▸ **WHAT YOU ARE ASKED TO DO**:
Your task is to print all of the material verbatim.

▸ **PROVIDED MATERIAL**:

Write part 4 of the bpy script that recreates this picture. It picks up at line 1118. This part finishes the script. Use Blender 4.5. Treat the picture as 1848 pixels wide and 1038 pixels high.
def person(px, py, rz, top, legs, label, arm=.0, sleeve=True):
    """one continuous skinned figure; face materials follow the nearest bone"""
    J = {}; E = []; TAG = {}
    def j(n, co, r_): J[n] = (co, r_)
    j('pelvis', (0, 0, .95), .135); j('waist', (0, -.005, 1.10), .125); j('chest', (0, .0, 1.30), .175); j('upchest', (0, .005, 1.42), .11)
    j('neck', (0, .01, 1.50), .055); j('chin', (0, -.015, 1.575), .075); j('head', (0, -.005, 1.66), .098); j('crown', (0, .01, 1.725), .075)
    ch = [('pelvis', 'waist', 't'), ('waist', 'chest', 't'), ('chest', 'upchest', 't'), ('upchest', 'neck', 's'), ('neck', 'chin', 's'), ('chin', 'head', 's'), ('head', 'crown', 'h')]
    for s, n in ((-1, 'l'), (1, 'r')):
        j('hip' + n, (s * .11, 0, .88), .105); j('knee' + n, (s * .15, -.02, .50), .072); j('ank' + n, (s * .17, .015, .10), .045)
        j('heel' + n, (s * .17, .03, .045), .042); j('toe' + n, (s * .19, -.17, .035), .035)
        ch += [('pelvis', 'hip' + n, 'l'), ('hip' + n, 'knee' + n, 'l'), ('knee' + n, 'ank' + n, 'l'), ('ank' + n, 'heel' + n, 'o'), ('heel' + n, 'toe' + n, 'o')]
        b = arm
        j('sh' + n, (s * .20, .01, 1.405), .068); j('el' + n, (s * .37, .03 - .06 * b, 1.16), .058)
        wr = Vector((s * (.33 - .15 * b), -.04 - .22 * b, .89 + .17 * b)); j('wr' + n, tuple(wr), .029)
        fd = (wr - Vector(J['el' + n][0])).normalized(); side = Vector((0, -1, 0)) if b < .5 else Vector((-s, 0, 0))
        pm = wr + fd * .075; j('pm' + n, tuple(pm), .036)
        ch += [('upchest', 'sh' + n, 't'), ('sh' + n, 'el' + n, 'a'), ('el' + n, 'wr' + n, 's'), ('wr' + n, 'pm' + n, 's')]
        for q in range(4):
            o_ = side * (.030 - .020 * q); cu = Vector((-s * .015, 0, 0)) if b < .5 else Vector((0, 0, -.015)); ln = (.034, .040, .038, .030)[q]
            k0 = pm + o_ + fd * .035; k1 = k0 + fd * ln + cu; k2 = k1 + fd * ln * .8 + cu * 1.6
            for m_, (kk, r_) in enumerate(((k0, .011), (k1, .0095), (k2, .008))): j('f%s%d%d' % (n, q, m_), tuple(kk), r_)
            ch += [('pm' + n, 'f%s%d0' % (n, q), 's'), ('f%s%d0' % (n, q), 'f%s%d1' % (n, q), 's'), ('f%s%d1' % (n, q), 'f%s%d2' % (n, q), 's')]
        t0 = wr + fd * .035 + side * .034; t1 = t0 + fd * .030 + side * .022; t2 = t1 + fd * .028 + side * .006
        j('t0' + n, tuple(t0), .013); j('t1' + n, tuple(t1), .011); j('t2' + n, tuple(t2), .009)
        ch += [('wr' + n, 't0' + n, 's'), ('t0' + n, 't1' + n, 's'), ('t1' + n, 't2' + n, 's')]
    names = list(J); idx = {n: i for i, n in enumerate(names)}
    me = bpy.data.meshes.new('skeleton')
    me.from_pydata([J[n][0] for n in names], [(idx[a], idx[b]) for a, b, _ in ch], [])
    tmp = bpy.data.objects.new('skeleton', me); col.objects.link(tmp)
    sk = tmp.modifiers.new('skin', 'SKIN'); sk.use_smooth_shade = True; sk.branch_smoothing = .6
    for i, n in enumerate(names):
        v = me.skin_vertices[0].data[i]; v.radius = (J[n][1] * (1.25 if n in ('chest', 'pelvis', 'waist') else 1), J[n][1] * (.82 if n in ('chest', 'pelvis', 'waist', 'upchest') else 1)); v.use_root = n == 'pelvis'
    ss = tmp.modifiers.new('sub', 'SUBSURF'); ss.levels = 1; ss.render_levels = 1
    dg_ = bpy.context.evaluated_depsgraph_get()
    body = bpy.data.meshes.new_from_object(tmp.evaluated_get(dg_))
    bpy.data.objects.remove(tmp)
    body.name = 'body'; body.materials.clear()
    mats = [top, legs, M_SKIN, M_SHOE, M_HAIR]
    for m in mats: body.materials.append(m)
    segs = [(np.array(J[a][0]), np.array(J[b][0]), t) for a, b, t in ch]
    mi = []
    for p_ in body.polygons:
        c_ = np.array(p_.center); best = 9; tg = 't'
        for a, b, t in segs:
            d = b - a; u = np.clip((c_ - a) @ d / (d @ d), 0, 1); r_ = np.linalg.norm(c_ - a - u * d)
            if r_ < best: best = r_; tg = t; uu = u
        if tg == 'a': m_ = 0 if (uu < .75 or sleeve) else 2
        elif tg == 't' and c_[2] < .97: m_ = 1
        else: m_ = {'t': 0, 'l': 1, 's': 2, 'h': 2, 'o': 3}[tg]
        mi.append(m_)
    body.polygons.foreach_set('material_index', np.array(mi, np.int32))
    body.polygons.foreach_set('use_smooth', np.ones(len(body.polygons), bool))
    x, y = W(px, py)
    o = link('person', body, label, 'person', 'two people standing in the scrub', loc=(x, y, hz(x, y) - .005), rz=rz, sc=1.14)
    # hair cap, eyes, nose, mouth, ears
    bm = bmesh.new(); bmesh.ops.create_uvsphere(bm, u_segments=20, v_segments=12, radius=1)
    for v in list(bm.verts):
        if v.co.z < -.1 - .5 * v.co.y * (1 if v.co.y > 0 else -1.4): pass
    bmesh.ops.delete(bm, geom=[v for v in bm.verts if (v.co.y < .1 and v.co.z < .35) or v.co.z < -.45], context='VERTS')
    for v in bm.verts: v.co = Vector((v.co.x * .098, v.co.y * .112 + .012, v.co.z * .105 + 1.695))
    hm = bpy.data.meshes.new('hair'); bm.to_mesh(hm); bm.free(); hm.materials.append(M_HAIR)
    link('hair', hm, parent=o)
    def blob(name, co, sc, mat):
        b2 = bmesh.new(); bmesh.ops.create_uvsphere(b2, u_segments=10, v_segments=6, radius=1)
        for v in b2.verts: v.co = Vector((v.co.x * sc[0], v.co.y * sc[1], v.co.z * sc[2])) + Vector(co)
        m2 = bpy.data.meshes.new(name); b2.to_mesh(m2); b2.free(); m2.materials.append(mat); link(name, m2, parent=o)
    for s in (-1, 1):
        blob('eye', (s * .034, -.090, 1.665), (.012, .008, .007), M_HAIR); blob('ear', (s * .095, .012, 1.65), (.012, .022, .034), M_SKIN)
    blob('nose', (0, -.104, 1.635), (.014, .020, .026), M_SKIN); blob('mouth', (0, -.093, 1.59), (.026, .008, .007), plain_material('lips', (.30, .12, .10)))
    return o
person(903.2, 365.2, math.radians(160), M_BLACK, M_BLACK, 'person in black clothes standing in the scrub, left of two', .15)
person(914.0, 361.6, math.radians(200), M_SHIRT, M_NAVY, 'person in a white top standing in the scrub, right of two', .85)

▸ **RESPONSE**:
Write part 4 of the bpy script that recreates this picture. It picks up at line 1118. This part finishes the script. Use Blender 4.5. Treat the picture as 1848 pixels wide and 1038 pixels high.
def person(px, py, rz, top, legs, label, arm=.0, sleeve=True):
    """one continuous skinned figure; face materials follow the nearest bone"""
    J = {}; E = []; TAG = {}
    def j(n, co, r_): J[n] = (co, r_)
    j('pelvis', (0, 0, .95), .135); j('waist', (0, -.005, 1.10), .125); j('chest', (0, .0, 1.30), .175); j('upchest', (0, .005, 1.42), .11)
    j('neck', (0, .01, 1.50), .055); j('chin', (0, -.015, 1.575), .075); j('head', (0, -.005, 1.66), .098); j('crown', (0, .01, 1.725), .075)
    ch = [('pelvis', 'waist', 't'), ('waist', 'chest', 't'), ('chest', 'upchest', 't'), ('upchest', 'neck', 's'), ('neck', 'chin', 's'), ('chin', 'head', 's'), ('head', 'crown', 'h')]
    for s, n in ((-1, 'l'), (1, 'r')):
        j('hip' + n, (s * .11, 0, .88), .105); j('knee' + n, (s * .15, -.02, .50), .072); j('ank' + n, (s * .17, .015, .10), .045)
        j('heel' + n, (s * .17, .03, .045), .042); j('toe' + n, (s * .19, -.17, .035), .035)
        ch += [('pelvis', 'hip' + n, 'l'), ('hip' + n, 'knee' + n, 'l'), ('knee' + n, 'ank' + n, 'l'), ('ank' + n, 'heel' + n, 'o'), ('heel' + n, 'toe' + n, 'o')]
        b = arm
        j('sh' + n, (s * .20, .01, 1.405), .068); j('el' + n, (s * .37, .03 - .06 * b, 1.16), .058)
        wr = Vector((s * (.33 - .15 * b), -.04 - .22 * b, .89 + .17 * b)); j('wr' + n, tuple(wr), .029)
        fd = (wr - Vector(J['el' + n][0])).normalized(); side = Vector((0, -1, 0)) if b < .5 else Vector((-s, 0, 0))
        pm = wr + fd * .075; j('pm' + n, tuple(pm), .036)
        ch += [('upchest', 'sh' + n, 't'), ('sh' + n, 'el' + n, 'a'), ('el' + n, 'wr' + n, 's'), ('wr' + n, 'pm' + n, 's')]
        for q in range(4):
            o_ = side * (.030 - .020 * q); cu = Vector((-s * .015, 0, 0)) if b < .5 else Vector((0, 0, -.015)); ln = (.034, .040, .038, .030)[q]
            k0 = pm + o_ + fd * .035; k1 = k0 + fd * ln + cu; k2 = k1 + fd * ln * .8 + cu * 1.6
            for m_, (kk, r_) in enumerate(((k0, .011), (k1, .0095), (k2, .008))): j('f%s%d%d' % (n, q, m_), tuple(kk), r_)
            ch += [('pm' + n, 'f%s%d0' % (n, q), 's'), ('f%s%d0' % (n, q), 'f%s%d1' % (n, q), 's'), ('f%s%d1' % (n, q), 'f%s%d2' % (n, q), 's')]
        t0 = wr + fd * .035 + side * .034; t1 = t0 + fd * .030 + side * .022; t2 = t1 + fd * .028 + side * .006
        j('t0' + n, tuple(t0), .013); j('t1' + n, tuple(t1), .011); j('t2' + n, tuple(t2), .009)
        ch += [('wr' + n, 't0' + n, 's'), ('t0' + n, 't1' + n, 's'), ('t1' + n, 't2' + n, 's')]
    names = list(J); idx = {n: i for i, n in enumerate(names)}
    me = bpy.data.meshes.new('skeleton')
    me.from_pydata([J[n][0] for n in names], [(idx[a], idx[b]) for a, b, _ in ch], [])
    tmp = bpy.data.objects.new('skeleton', me); col.objects.link(tmp)
    sk = tmp.modifiers.new('skin', 'SKIN'); sk.use_smooth_shade = True; sk.branch_smoothing = .6
    for i, n in enumerate(names):
        v = me.skin_vertices[0].data[i]; v.radius = (J[n][1] * (1.25 if n in ('chest', 'pelvis', 'waist') else 1), J[n][1] * (.82 if n in ('chest', 'pelvis', 'waist', 'upchest') else 1)); v.use_root = n == 'pelvis'
    ss = tmp.modifiers.new('sub', 'SUBSURF'); ss.levels = 1; ss.render_levels = 1
    dg_ = bpy.context.evaluated_depsgraph_get()
    body = bpy.data.meshes.new_from_object(tmp.evaluated_get(dg_))
    bpy.data.objects.remove(tmp)
    body.name = 'body'; body.materials.clear()
    mats = [top, legs, M_SKIN, M_SHOE, M_HAIR]
    for m in mats: body.materials.append(m)
    segs = [(np.array(J[a][0]), np.array(J[b][0]), t) for a, b, t in ch]
    mi = []
    for p_ in body.polygons:
        c_ = np.array(p_.center); best = 9; tg = 't'
        for a, b, t in segs:
            d = b - a; u = np.clip((c_ - a) @ d / (d @ d), 0, 1); r_ = np.linalg.norm(c_ - a - u * d)
            if r_ < best: best = r_; tg = t; uu = u
        if tg == 'a': m_ = 0 if (uu < .75 or sleeve) else 2
        elif tg == 't' and c_[2] < .97: m_ = 1
        else: m_ = {'t': 0, 'l': 1, 's': 2, 'h': 2, 'o': 3}[tg]
        mi.append(m_)
    body.polygons.foreach_set('material_index', np.array(mi, np.int32))
    body.polygons.foreach_set('use_smooth', np.ones(len(body.polygons), bool))
    x, y = W(px, py)
    o = link('person', body, label, 'person', 'two people standing in the scrub', loc=(x, y, hz(x, y) - .005), rz=rz, sc=1.14)
    # hair cap, eyes, nose, mouth, ears
    bm = bmesh.new(); bmesh.ops.create_uvsphere(bm, u_segments=20, v_segments=12, radius=1)
    for v in list(bm.verts):
        if v.co.z < -.1 - .5 * v.co.y * (1 if v.co.y > 0 else -1.4): pass
    bmesh.ops.delete(bm, geom=[v for v in bm.verts if (v.co.y < .1 and v.co.z < .35) or v.co.z < -.45], context='VERTS')
    for v in bm.verts: v.co = Vector((v.co.x * .098, v.co.y * .112 + .012, v.co.z * .105 + 1.695))
    hm = bpy.data.meshes.new('hair'); bm.to_mesh(hm); bm.free(); hm.materials.append(M_HAIR)
    link('hair', hm, parent=o)
    def blob(name, co, sc, mat):
        b2 = bmesh.new(); bmesh.ops.create_uvsphere(b2, u_segments=10, v_segments=6, radius=1)
        for v in b2.verts: v.co = Vector((v.co.x * sc[0], v.co.y * sc[1], v.co.z * sc[2])) + Vector(co)
        m2 = bpy.data.meshes.new(name); b2.to_mesh(m2); b2.free(); m2.materials.append(mat); link(name, m2, parent=o)
    for s in (-1, 1):
        blob('eye', (s * .034, -.090, 1.665), (.012, .008, .007), M_HAIR); blob('ear', (s * .095, .012, 1.65), (.012, .022, .034), M_SKIN)
    blob('nose', (0, -.104, 1.635), (.014, .020, .026), M_SKIN); blob('mouth', (0, -.093, 1.59), (.026, .008, .007), plain_material('lips', (.30, .12, .10)))
    return o
person(903.2, 365.2, math.radians(160), M_BLACK, M_BLACK, 'person in black clothes standing in the scrub, left of two', .15)
person(914.0, 361.6, math.radians(200), M_SHIRT, M_NAVY, 'person in a white top standing in the scrub, right of two', .85)